Carnegie Mellon University

Oliver Williamson

May 29, 2020

Oliver Williamson, Doctoral Alumnus and Nobel Laureate, Dies

Carnegie Mellon University business school alumnus Oliver Williamson (Ph.D. 1963) died on May 21, 2020. He was 87.

Williamson came to the Graduate School of Industrial Administration, now known as the Tepper School of Business, in the fall of 1960. He had been pursuing his doctorate at Stanford University's Graduate School of Business but was interested in CMU for its interdisciplinary program in economics and organizational theory.

In 1963, Williamson completed his dissertation, "The Economics of Discretionary Behavior: Managerial Objectives in a Theory of the Firm," which won the Ford Foundation's dissertation competition and was published by Prentice Hall in the following year.

Upon graduating from Carnegie Mellon, Williamson joined the economics faculty at the University of California, Berkeley. In 1965, he moved to the University of Pennsylvania, where his role grew to include appointments with the law school and the School of Public and Urban Policy. He briefly acted as Special Economic Assistant to the head of the Antitrust Division of U.S. Department of Justice in 1966-1967, and subsequently returned to Penn.

Williamson later left Penn to join Yale University for a joint appointment in management, economics, and law. While at Yale, he founded The Journal of Law, Economics, & Organization, an interdisciplinary research publication supported by Yale Law School's Olin Center for Studies in Law, Economics, and Public Policy.

Williamson returned to UC Berkeley in 1988 and remained there until he retired in 2004. However, he remained an active researcher in the field of industrial organization. His research challenged traditional wisdom that firms act as "black boxes" that merely transform inputs into outputs. Instead, he focused on the internal organization of firms and the frictions associated with transaction costs.

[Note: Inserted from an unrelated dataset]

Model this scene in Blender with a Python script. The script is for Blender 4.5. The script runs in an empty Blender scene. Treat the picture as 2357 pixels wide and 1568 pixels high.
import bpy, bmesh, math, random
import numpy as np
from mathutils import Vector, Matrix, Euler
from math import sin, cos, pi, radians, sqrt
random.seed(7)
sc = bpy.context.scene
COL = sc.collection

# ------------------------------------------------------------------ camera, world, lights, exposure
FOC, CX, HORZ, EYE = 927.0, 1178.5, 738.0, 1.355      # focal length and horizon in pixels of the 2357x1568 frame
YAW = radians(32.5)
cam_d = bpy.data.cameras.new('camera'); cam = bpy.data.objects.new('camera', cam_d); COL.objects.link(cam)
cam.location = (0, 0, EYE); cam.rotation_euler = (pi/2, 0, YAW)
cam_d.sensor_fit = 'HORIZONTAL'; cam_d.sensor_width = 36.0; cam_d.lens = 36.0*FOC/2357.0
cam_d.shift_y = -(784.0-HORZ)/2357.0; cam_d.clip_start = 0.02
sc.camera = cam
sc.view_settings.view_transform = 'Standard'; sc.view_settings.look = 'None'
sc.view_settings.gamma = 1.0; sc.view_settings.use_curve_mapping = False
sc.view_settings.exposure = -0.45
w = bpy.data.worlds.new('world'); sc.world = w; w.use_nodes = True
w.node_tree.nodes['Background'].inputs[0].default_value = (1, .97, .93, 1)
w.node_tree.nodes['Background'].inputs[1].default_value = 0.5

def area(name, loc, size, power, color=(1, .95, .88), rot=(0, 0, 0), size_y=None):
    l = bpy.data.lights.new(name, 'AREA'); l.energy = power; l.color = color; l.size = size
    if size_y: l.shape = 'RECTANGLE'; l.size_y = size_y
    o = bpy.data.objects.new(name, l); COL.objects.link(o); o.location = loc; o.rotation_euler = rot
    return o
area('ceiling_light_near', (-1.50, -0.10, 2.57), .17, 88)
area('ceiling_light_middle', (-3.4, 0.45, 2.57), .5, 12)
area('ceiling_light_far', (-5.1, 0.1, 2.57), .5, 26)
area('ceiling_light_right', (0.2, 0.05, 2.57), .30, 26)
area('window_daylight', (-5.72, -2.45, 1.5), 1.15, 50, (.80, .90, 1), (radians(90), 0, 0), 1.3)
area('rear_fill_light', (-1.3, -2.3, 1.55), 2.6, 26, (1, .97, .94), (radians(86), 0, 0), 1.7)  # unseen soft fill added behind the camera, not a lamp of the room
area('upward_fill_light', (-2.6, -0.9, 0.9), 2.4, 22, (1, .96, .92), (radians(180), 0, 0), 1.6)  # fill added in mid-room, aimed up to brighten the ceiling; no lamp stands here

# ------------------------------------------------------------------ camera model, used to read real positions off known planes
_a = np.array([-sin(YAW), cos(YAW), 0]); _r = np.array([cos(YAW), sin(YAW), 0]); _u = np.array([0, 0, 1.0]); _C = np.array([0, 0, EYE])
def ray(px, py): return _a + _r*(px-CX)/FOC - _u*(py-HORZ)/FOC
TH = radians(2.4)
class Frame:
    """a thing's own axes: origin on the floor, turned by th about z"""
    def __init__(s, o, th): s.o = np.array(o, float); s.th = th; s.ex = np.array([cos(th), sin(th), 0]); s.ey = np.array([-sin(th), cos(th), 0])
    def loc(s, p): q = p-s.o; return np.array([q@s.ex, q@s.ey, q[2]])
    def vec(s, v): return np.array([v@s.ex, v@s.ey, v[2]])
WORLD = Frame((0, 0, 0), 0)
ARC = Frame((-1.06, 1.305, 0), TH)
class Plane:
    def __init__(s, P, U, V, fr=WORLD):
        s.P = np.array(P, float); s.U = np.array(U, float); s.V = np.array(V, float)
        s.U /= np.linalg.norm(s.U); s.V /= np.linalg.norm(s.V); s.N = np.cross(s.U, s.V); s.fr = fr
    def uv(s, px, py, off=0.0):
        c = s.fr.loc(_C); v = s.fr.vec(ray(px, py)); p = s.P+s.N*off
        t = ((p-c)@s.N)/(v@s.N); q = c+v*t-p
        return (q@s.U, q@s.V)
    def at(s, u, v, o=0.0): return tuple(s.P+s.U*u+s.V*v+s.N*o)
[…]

This work would eventually earn him a Nobel prize.

The 2009 Sveriges Riksbank Prize in Economic Sciences in Memory of Alfred Nobel — commonly known as the Nobel Prize in Economic Sciences — was divided equally between Williamson, "for his analysis of economic governance, especially the boundaries of the firm," and Elinor Ostrom of Indiana University, the first woman selected for the economics prize.

In addition to his CMU doctorate, Williamson received an MBA from Stanford University and a bachelor's degree in engineering from Ripon College in a combined program with the Massachusetts Institute of Technology. He was the speaker for the 2011 Tepper School Graduate Diploma Ceremony. He is survived by two daughters, Tamara and Karen Indergand; sons Scott, Oliver Jr., and Dean; and five grandchildren.